* Exercise task:
The line holding "C = S.collection" is the last one to output; start at the first line of the data, keep every line in between exactly, and leave out pictures.
[start]
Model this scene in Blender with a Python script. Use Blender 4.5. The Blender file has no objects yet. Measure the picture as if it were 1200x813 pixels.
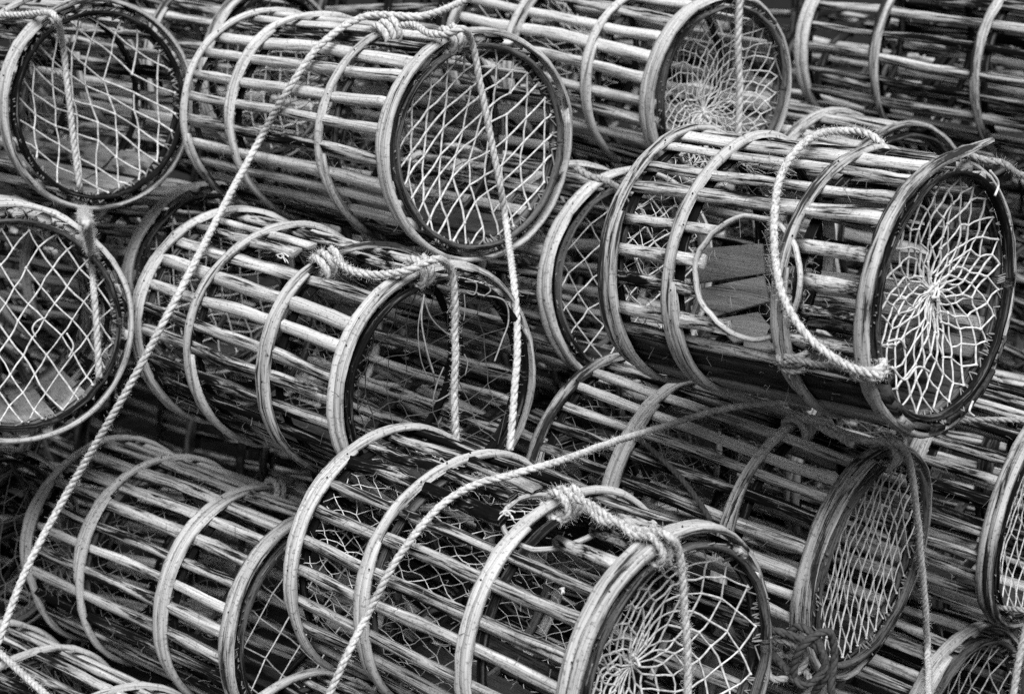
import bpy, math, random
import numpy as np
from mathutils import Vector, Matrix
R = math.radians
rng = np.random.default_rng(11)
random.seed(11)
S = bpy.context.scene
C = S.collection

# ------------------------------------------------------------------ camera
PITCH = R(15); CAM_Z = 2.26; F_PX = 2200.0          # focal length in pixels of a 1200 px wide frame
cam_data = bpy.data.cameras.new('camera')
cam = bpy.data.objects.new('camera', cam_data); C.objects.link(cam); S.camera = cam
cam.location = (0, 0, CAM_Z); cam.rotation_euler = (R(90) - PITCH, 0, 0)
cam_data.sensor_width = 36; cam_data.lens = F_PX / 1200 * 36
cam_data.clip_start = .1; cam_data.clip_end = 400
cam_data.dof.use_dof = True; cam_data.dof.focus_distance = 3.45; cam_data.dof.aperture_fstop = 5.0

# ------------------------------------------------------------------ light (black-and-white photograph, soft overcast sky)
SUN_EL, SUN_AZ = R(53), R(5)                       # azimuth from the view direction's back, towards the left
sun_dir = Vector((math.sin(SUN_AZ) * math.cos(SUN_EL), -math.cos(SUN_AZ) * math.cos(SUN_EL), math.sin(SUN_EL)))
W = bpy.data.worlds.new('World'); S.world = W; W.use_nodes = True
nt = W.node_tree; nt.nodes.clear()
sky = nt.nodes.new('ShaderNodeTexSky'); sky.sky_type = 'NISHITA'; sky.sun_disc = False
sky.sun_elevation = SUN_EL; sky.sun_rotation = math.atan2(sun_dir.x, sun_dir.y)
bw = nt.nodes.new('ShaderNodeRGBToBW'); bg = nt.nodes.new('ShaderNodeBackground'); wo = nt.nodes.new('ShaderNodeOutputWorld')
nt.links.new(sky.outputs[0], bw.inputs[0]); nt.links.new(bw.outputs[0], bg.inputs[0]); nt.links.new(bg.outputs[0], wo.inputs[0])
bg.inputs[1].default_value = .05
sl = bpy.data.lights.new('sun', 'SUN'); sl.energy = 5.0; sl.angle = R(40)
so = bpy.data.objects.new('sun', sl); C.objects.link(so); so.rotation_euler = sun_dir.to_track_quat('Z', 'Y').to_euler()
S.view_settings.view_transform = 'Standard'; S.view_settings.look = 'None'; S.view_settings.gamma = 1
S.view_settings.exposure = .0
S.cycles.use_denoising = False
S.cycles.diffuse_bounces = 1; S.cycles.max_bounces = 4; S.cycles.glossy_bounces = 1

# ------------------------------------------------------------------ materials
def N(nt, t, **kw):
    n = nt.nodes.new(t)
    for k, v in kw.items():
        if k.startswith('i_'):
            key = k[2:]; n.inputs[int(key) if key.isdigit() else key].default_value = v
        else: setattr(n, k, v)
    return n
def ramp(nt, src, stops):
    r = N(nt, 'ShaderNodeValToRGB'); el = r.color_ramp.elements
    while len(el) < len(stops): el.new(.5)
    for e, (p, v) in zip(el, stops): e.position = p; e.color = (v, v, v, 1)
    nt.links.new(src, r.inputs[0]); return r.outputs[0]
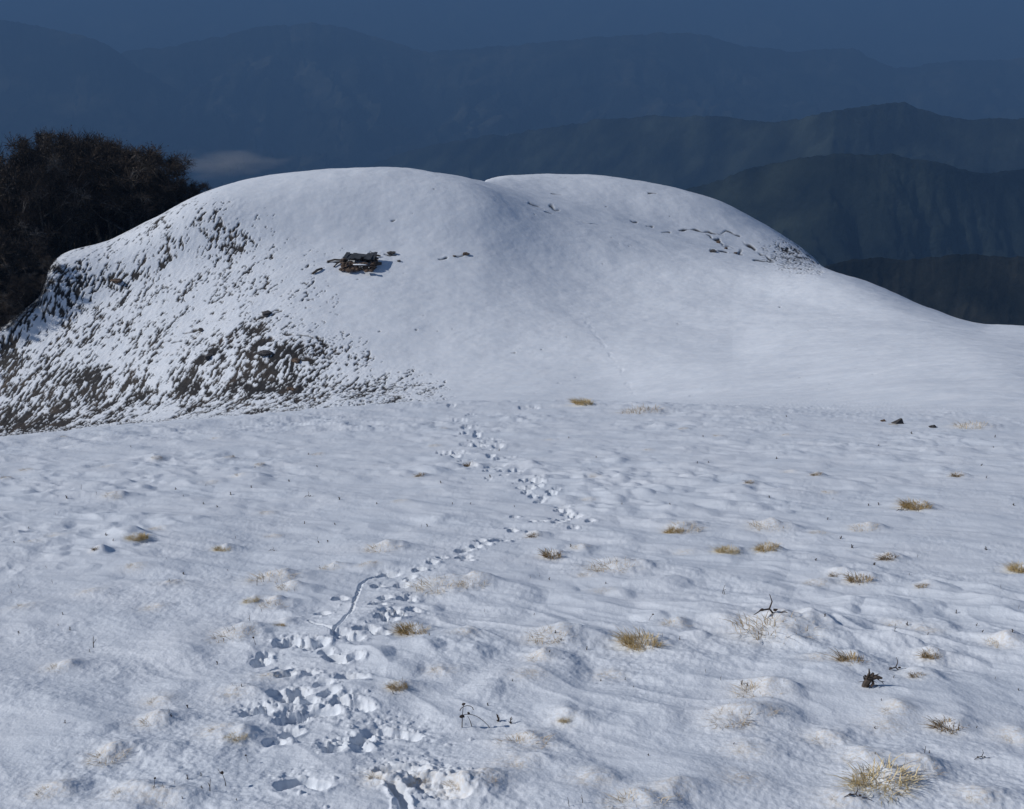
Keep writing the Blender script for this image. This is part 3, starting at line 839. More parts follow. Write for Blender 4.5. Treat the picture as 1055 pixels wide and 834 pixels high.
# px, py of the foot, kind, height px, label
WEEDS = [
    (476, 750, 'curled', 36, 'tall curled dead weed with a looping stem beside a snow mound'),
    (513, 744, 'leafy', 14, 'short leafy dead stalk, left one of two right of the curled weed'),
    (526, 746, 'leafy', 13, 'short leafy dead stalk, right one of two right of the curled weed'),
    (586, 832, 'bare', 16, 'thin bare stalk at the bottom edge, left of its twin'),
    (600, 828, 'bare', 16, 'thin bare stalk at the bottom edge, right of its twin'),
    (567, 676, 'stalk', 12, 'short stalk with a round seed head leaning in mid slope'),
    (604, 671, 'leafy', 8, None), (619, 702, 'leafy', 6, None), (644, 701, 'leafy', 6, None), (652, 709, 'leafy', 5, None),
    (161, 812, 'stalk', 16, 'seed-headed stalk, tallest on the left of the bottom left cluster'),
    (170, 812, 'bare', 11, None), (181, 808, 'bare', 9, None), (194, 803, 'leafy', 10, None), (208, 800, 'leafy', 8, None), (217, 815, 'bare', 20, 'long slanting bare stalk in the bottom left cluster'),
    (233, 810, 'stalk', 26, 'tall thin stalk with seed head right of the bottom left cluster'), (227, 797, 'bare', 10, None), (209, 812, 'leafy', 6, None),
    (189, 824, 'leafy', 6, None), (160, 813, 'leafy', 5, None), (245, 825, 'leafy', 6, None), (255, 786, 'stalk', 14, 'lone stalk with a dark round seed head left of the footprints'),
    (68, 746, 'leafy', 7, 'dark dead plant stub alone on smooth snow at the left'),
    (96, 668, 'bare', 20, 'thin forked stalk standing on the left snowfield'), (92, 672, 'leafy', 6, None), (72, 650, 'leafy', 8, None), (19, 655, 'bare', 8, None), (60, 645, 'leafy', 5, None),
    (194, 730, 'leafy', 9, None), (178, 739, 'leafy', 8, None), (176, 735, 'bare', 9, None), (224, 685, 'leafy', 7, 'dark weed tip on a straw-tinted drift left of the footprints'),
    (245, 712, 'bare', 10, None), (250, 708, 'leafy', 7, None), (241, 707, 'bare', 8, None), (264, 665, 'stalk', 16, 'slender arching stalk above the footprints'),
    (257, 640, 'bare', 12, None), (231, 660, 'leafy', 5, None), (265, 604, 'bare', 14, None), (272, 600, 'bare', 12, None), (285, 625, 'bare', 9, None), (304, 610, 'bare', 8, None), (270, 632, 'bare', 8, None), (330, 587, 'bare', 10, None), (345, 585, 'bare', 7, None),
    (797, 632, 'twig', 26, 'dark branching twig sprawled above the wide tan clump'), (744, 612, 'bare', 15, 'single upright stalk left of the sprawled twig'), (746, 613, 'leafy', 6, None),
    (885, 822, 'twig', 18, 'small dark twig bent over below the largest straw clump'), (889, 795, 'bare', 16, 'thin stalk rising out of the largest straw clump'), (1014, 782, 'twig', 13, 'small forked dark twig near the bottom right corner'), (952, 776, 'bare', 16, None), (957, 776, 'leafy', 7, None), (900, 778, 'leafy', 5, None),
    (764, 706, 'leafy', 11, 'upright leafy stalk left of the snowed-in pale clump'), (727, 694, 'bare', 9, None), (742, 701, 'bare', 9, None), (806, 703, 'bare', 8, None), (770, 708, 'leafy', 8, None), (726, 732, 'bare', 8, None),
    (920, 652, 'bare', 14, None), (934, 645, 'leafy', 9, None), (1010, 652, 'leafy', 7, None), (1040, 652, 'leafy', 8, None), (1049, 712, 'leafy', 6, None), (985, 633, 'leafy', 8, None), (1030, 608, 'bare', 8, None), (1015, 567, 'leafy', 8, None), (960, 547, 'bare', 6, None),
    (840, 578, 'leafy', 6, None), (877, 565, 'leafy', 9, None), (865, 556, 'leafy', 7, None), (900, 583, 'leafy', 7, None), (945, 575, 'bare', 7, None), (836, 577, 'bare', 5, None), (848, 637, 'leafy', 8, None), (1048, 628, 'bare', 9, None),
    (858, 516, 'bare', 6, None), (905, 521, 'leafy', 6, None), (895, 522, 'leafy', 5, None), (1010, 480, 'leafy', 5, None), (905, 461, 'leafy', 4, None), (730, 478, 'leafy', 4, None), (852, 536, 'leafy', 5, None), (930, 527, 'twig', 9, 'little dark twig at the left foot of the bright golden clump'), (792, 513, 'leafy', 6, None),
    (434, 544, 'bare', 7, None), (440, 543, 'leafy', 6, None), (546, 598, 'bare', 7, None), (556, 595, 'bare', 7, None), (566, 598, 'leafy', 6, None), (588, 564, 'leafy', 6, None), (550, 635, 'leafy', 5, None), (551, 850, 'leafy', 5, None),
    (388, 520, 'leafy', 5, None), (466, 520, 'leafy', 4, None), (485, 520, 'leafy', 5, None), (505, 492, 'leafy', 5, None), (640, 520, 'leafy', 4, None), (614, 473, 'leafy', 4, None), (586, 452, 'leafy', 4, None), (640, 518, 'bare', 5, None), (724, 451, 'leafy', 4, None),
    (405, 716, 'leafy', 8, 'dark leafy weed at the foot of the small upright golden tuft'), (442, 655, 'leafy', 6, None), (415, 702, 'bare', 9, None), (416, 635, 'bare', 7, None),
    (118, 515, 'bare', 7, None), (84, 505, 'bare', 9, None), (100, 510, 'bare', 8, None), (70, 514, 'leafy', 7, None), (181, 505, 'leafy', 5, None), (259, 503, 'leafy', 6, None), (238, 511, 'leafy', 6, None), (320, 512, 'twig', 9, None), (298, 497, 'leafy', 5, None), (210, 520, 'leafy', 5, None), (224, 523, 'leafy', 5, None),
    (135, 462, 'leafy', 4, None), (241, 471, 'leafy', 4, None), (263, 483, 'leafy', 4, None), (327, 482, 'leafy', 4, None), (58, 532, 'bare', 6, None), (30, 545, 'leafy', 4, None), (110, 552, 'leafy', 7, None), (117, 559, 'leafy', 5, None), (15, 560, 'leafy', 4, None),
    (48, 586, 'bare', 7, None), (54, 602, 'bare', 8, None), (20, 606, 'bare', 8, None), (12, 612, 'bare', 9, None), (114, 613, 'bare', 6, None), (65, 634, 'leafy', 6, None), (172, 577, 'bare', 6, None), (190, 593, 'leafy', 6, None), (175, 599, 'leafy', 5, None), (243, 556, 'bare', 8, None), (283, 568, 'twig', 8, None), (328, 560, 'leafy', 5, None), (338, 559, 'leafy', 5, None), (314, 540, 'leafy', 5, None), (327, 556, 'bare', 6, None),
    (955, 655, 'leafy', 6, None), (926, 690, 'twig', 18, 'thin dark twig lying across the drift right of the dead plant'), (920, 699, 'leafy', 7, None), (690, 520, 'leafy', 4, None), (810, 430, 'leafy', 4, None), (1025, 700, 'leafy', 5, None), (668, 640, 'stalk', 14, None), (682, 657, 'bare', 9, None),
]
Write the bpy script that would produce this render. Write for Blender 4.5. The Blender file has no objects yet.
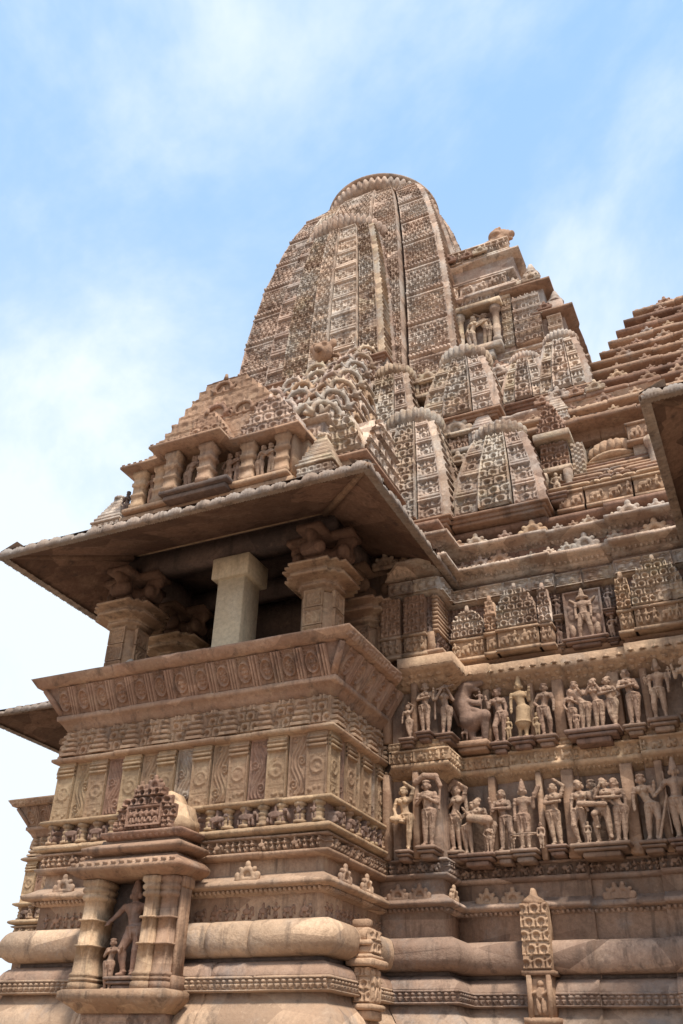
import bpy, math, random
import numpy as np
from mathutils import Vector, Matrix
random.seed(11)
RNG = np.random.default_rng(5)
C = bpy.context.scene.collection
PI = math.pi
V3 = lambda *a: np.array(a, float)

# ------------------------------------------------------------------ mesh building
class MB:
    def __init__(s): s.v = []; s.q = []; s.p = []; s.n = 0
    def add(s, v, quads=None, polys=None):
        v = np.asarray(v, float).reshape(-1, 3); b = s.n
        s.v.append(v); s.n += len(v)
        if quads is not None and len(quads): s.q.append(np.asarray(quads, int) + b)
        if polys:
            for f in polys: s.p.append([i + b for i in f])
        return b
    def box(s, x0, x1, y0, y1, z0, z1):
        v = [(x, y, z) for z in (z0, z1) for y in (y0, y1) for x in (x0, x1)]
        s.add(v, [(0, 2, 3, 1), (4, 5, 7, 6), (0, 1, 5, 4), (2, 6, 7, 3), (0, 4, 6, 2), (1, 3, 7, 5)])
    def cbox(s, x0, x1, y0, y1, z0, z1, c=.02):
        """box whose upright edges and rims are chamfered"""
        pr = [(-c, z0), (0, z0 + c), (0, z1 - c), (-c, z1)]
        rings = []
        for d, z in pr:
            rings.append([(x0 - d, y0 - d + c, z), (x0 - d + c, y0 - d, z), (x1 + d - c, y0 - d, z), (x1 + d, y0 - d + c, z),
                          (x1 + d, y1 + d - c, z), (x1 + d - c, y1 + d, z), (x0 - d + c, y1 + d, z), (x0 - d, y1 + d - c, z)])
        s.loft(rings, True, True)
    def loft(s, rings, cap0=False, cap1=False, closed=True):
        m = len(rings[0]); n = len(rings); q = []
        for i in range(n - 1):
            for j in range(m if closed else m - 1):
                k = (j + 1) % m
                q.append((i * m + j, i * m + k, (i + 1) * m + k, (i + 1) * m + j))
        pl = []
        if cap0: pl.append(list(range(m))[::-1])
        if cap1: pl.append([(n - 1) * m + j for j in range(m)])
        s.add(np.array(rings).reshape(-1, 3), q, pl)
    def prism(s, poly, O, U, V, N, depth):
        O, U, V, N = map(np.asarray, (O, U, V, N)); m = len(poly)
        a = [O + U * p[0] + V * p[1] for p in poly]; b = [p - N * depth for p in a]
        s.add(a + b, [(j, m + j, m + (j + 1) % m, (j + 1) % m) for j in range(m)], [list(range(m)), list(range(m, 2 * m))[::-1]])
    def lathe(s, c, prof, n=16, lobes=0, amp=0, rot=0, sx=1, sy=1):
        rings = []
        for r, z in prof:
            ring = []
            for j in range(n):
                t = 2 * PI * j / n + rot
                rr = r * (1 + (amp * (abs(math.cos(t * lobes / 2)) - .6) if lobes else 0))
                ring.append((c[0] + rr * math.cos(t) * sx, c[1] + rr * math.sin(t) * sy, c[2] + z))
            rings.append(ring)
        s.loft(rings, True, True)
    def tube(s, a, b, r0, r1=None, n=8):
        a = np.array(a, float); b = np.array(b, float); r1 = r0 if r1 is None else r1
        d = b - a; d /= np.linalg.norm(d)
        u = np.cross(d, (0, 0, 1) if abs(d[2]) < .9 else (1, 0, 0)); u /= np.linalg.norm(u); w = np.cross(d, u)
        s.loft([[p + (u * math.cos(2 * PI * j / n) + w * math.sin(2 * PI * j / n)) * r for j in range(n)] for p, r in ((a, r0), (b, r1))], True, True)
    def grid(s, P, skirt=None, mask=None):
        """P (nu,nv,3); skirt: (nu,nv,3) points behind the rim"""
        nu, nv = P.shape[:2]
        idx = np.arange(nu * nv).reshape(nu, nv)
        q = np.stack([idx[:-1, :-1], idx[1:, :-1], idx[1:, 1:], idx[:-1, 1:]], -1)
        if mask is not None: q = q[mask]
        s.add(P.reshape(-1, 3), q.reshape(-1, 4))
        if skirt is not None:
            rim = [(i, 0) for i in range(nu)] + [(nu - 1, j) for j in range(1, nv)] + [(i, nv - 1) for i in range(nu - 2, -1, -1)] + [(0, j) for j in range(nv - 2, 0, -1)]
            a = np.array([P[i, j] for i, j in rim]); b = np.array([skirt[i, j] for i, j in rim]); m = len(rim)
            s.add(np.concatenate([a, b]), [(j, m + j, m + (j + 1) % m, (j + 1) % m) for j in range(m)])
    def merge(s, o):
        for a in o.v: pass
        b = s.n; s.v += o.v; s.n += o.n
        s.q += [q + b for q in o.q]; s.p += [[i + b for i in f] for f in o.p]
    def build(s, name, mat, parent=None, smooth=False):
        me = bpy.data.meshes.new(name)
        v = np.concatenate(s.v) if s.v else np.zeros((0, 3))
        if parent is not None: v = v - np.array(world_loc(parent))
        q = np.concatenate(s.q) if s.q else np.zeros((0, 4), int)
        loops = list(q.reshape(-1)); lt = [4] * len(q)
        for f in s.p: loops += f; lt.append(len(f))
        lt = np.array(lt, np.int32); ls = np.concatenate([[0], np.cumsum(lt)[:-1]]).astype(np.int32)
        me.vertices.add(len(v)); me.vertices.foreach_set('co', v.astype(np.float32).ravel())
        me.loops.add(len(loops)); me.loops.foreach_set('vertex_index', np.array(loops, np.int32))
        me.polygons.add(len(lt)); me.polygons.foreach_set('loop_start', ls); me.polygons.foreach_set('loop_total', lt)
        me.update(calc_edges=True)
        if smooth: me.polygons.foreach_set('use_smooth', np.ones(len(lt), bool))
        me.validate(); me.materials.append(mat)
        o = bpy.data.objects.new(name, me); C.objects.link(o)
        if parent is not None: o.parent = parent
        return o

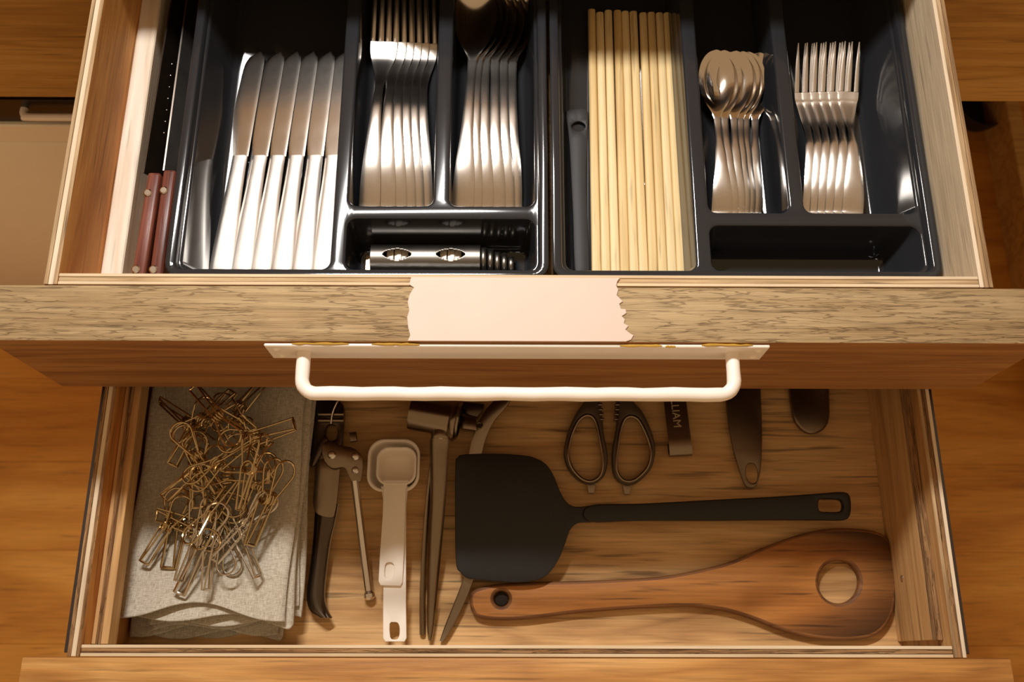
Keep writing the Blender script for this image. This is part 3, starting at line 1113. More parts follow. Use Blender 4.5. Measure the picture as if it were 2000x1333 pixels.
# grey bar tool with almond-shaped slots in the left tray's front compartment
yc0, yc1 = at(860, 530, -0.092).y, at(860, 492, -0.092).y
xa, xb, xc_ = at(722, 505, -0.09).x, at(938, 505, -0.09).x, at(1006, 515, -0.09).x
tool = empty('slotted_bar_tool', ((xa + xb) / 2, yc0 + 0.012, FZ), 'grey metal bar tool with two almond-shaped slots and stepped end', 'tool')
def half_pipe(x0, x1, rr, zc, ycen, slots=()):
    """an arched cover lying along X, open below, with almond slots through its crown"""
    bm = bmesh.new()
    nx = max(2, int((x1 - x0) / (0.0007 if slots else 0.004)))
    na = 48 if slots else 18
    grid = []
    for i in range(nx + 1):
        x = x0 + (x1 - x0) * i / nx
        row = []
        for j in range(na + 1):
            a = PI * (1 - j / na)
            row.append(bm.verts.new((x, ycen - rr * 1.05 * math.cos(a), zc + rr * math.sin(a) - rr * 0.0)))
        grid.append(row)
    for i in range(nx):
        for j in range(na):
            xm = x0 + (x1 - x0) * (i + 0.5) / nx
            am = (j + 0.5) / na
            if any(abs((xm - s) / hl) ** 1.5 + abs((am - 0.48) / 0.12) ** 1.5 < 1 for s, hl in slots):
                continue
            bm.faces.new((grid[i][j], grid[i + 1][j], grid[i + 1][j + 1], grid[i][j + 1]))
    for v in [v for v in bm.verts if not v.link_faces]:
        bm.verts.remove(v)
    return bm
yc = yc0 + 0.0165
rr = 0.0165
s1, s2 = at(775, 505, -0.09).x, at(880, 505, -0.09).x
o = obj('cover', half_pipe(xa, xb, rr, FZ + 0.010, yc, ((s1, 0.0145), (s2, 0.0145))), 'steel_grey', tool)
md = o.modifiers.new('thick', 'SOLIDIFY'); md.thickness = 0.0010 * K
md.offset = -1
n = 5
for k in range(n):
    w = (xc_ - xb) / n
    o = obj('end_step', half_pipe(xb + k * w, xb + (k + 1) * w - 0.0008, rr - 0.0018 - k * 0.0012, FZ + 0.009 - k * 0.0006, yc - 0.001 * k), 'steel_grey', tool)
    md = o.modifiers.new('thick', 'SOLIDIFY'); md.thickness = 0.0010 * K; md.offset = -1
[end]
* Complete response:
Model this scene in Blender with a Python script. Use Blender 4.5. The Blender file has no objects yet. Measure the picture as if it were 1200x813 pixels.
import bpy, math, random
import numpy as np
from mathutils import Vector, Matrix
R = math.radians
rng = np.random.default_rng(11)
random.seed(11)
S = bpy.context.scene
C = S.collection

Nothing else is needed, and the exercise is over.